* WHAT THE EXERCISE ASKS *
Begin with the line that contains "Model this scene" and end with the line that contains "PI = math.pi", transcribing exactly each line in that stretch and no other.

* DATA FOR PROCESSING *
== == ==

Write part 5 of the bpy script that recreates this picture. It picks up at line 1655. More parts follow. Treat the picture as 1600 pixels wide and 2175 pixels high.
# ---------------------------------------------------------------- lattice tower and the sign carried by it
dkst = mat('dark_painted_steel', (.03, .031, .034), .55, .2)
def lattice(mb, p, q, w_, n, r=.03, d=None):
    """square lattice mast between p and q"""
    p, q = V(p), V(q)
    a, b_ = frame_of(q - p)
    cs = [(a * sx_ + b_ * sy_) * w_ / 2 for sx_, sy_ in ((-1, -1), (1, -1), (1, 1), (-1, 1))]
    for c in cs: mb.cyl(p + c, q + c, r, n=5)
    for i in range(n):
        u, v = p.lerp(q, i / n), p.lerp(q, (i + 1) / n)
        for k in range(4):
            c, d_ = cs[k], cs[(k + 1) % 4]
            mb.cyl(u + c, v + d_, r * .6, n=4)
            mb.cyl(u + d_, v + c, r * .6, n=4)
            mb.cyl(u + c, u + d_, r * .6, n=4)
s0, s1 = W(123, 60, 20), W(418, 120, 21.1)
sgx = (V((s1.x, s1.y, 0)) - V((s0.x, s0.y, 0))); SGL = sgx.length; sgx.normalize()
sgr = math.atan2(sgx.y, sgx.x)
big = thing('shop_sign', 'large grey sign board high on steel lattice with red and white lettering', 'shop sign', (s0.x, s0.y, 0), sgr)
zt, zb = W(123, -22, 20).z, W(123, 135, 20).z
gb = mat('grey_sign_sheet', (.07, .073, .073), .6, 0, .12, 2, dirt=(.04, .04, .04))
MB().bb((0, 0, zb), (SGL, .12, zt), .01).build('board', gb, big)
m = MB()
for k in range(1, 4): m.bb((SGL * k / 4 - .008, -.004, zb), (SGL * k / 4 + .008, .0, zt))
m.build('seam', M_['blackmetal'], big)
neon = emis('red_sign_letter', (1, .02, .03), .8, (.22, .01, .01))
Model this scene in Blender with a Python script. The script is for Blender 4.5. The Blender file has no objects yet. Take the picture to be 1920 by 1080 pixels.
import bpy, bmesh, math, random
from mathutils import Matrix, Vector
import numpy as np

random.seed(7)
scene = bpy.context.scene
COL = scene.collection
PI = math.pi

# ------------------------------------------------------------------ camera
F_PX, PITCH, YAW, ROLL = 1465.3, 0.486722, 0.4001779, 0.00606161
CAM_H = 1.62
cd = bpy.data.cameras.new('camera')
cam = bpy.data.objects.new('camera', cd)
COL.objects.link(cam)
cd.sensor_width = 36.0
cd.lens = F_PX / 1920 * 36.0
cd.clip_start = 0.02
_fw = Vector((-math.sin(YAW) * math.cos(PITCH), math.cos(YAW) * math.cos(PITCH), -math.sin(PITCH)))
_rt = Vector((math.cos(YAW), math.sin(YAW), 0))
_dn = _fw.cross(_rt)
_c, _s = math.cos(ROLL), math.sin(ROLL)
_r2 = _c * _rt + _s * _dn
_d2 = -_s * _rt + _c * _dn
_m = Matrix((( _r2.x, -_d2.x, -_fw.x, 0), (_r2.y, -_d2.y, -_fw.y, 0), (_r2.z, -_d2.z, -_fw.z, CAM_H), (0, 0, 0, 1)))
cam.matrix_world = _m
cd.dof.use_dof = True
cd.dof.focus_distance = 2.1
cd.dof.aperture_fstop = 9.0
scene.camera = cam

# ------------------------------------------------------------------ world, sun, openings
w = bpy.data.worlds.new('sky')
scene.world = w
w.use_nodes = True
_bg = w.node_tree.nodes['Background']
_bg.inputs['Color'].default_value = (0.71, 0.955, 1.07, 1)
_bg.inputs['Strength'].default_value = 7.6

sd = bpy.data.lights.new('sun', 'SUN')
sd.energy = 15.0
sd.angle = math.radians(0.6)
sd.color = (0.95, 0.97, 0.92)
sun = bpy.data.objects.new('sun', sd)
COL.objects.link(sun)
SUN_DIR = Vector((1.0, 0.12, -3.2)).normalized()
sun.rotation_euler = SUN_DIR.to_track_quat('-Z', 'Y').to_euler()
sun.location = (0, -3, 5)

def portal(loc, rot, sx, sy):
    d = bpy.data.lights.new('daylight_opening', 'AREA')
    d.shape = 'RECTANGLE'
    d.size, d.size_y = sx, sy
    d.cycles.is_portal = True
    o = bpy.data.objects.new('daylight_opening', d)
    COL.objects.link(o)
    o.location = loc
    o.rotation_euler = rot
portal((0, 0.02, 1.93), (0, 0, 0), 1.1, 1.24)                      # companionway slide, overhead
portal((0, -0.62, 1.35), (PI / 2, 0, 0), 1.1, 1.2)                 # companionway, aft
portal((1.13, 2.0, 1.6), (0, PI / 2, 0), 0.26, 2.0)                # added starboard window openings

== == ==

* FINAL ANSWER *
Model this scene in Blender with a Python script. The script is for Blender 4.5. The Blender file has no objects yet. Take the picture to be 1920 by 1080 pixels.
import bpy, bmesh, math, random
from mathutils import Matrix, Vector
import numpy as np

random.seed(7)
scene = bpy.context.scene
COL = scene.collection
PI = math.pi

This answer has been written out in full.